» **Task directions**
Transcribe all of the material exactly, except for its pictures.

» **Provided material**
-=-=-

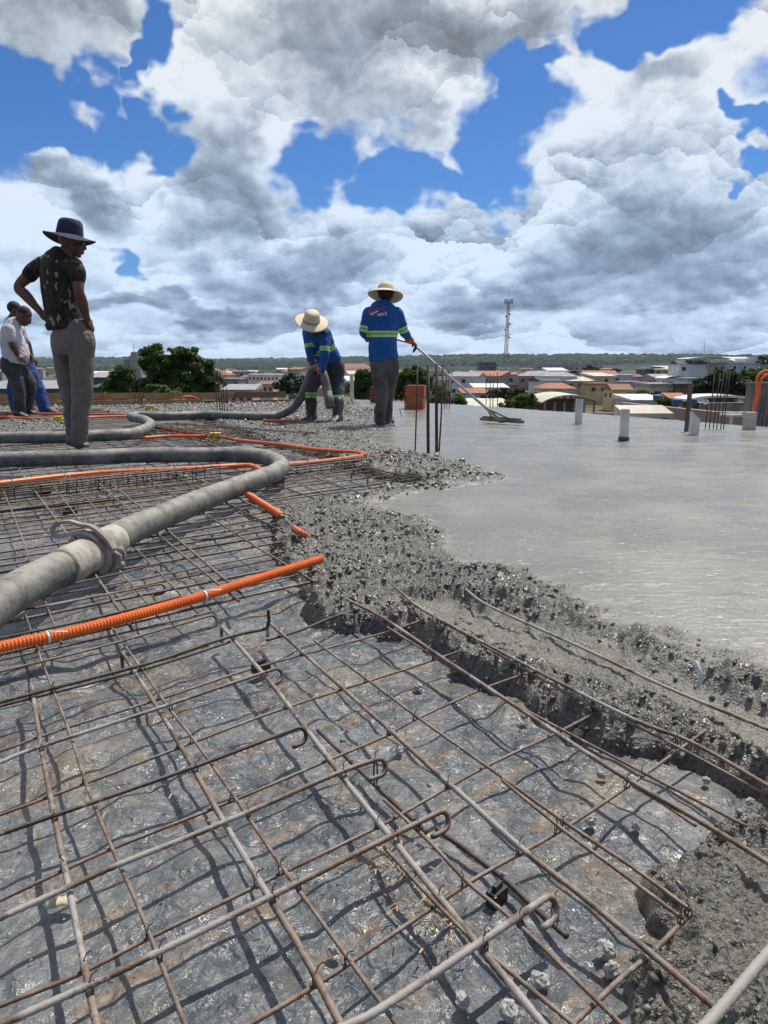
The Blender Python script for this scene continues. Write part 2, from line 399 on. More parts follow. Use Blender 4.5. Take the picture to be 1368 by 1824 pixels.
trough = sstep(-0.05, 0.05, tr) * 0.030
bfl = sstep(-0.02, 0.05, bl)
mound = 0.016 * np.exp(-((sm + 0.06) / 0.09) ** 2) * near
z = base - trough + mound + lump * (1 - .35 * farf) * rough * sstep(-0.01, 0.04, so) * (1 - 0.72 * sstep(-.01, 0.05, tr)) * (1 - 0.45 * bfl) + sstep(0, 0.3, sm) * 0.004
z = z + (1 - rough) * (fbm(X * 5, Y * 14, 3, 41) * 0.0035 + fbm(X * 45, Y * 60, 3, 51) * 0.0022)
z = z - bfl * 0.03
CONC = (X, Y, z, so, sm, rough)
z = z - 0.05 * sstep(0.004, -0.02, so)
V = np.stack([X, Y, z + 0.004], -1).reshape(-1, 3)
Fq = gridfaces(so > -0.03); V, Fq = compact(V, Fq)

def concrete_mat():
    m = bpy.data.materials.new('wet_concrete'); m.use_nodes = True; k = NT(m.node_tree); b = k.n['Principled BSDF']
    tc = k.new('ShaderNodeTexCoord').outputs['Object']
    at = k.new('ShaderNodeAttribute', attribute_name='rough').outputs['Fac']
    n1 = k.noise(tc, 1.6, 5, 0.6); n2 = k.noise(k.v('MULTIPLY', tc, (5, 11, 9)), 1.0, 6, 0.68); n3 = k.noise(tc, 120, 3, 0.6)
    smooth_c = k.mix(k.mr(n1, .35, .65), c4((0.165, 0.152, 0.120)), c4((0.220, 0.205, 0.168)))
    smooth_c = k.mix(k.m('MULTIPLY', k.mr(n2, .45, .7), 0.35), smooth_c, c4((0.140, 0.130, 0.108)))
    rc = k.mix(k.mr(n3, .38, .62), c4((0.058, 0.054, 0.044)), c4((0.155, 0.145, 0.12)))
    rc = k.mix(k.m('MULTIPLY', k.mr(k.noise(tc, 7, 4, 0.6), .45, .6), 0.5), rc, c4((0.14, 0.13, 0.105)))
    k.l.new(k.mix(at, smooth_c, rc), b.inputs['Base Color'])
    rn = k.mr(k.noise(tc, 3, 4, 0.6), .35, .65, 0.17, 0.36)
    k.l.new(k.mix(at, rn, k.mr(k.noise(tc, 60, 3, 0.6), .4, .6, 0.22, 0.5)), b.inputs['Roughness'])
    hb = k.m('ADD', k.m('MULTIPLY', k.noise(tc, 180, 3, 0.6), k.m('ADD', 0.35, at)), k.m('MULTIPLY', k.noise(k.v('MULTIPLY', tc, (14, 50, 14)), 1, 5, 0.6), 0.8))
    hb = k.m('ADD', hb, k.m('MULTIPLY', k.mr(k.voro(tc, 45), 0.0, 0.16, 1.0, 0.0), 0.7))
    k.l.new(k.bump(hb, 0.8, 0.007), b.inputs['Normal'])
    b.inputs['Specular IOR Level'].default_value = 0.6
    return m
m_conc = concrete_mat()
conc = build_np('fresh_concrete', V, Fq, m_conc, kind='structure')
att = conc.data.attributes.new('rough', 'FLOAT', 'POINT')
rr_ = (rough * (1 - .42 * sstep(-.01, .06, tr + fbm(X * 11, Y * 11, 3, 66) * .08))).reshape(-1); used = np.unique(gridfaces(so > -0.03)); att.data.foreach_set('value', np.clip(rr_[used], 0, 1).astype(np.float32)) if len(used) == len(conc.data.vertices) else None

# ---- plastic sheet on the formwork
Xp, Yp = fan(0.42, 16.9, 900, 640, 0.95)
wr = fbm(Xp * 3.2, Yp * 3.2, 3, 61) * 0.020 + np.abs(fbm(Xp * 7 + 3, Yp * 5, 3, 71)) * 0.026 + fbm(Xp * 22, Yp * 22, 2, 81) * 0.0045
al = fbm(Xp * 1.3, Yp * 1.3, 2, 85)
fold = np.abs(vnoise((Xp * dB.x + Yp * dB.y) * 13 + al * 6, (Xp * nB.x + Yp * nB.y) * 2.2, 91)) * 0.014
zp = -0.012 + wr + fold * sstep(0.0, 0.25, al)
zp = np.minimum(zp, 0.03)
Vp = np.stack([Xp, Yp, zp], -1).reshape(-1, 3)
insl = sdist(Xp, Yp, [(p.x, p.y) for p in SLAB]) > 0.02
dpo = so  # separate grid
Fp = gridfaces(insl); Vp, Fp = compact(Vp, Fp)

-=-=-

» **Response to this task**
The Blender Python script for this scene continues. Write part 2, from line 399 on. More parts follow. Use Blender 4.5. Take the picture to be 1368 by 1824 pixels.
trough = sstep(-0.05, 0.05, tr) * 0.030
bfl = sstep(-0.02, 0.05, bl)
mound = 0.016 * np.exp(-((sm + 0.06) / 0.09) ** 2) * near
z = base - trough + mound + lump * (1 - .35 * farf) * rough * sstep(-0.01, 0.04, so) * (1 - 0.72 * sstep(-.01, 0.05, tr)) * (1 - 0.45 * bfl) + sstep(0, 0.3, sm) * 0.004
z = z + (1 - rough) * (fbm(X * 5, Y * 14, 3, 41) * 0.0035 + fbm(X * 45, Y * 60, 3, 51) * 0.0022)
z = z - bfl * 0.03
CONC = (X, Y, z, so, sm, rough)
z = z - 0.05 * sstep(0.004, -0.02, so)
V = np.stack([X, Y, z + 0.004], -1).reshape(-1, 3)
Fq = gridfaces(so > -0.03); V, Fq = compact(V, Fq)

def concrete_mat():
    m = bpy.data.materials.new('wet_concrete'); m.use_nodes = True; k = NT(m.node_tree); b = k.n['Principled BSDF']
    tc = k.new('ShaderNodeTexCoord').outputs['Object']
    at = k.new('ShaderNodeAttribute', attribute_name='rough').outputs['Fac']
    n1 = k.noise(tc, 1.6, 5, 0.6); n2 = k.noise(k.v('MULTIPLY', tc, (5, 11, 9)), 1.0, 6, 0.68); n3 = k.noise(tc, 120, 3, 0.6)
    smooth_c = k.mix(k.mr(n1, .35, .65), c4((0.165, 0.152, 0.120)), c4((0.220, 0.205, 0.168)))
    smooth_c = k.mix(k.m('MULTIPLY', k.mr(n2, .45, .7), 0.35), smooth_c, c4((0.140, 0.130, 0.108)))
    rc = k.mix(k.mr(n3, .38, .62), c4((0.058, 0.054, 0.044)), c4((0.155, 0.145, 0.12)))
    rc = k.mix(k.m('MULTIPLY', k.mr(k.noise(tc, 7, 4, 0.6), .45, .6), 0.5), rc, c4((0.14, 0.13, 0.105)))
    k.l.new(k.mix(at, smooth_c, rc), b.inputs['Base Color'])
    rn = k.mr(k.noise(tc, 3, 4, 0.6), .35, .65, 0.17, 0.36)
    k.l.new(k.mix(at, rn, k.mr(k.noise(tc, 60, 3, 0.6), .4, .6, 0.22, 0.5)), b.inputs['Roughness'])
    hb = k.m('ADD', k.m('MULTIPLY', k.noise(tc, 180, 3, 0.6), k.m('ADD', 0.35, at)), k.m('MULTIPLY', k.noise(k.v('MULTIPLY', tc, (14, 50, 14)), 1, 5, 0.6), 0.8))
    hb = k.m('ADD', hb, k.m('MULTIPLY', k.mr(k.voro(tc, 45), 0.0, 0.16, 1.0, 0.0), 0.7))
    k.l.new(k.bump(hb, 0.8, 0.007), b.inputs['Normal'])
    b.inputs['Specular IOR Level'].default_value = 0.6
    return m
m_conc = concrete_mat()
conc = build_np('fresh_concrete', V, Fq, m_conc, kind='structure')
att = conc.data.attributes.new('rough', 'FLOAT', 'POINT')
rr_ = (rough * (1 - .42 * sstep(-.01, .06, tr + fbm(X * 11, Y * 11, 3, 66) * .08))).reshape(-1); used = np.unique(gridfaces(so > -0.03)); att.data.foreach_set('value', np.clip(rr_[used], 0, 1).astype(np.float32)) if len(used) == len(conc.data.vertices) else None

# ---- plastic sheet on the formwork
Xp, Yp = fan(0.42, 16.9, 900, 640, 0.95)
wr = fbm(Xp * 3.2, Yp * 3.2, 3, 61) * 0.020 + np.abs(fbm(Xp * 7 + 3, Yp * 5, 3, 71)) * 0.026 + fbm(Xp * 22, Yp * 22, 2, 81) * 0.0045
al = fbm(Xp * 1.3, Yp * 1.3, 2, 85)
fold = np.abs(vnoise((Xp * dB.x + Yp * dB.y) * 13 + al * 6, (Xp * nB.x + Yp * nB.y) * 2.2, 91)) * 0.014
zp = -0.012 + wr + fold * sstep(0.0, 0.25, al)
zp = np.minimum(zp, 0.03)
Vp = np.stack([Xp, Yp, zp], -1).reshape(-1, 3)
insl = sdist(Xp, Yp, [(p.x, p.y) for p in SLAB]) > 0.02
dpo = so  # separate grid
Fp = gridfaces(insl); Vp, Fp = compact(Vp, Fp)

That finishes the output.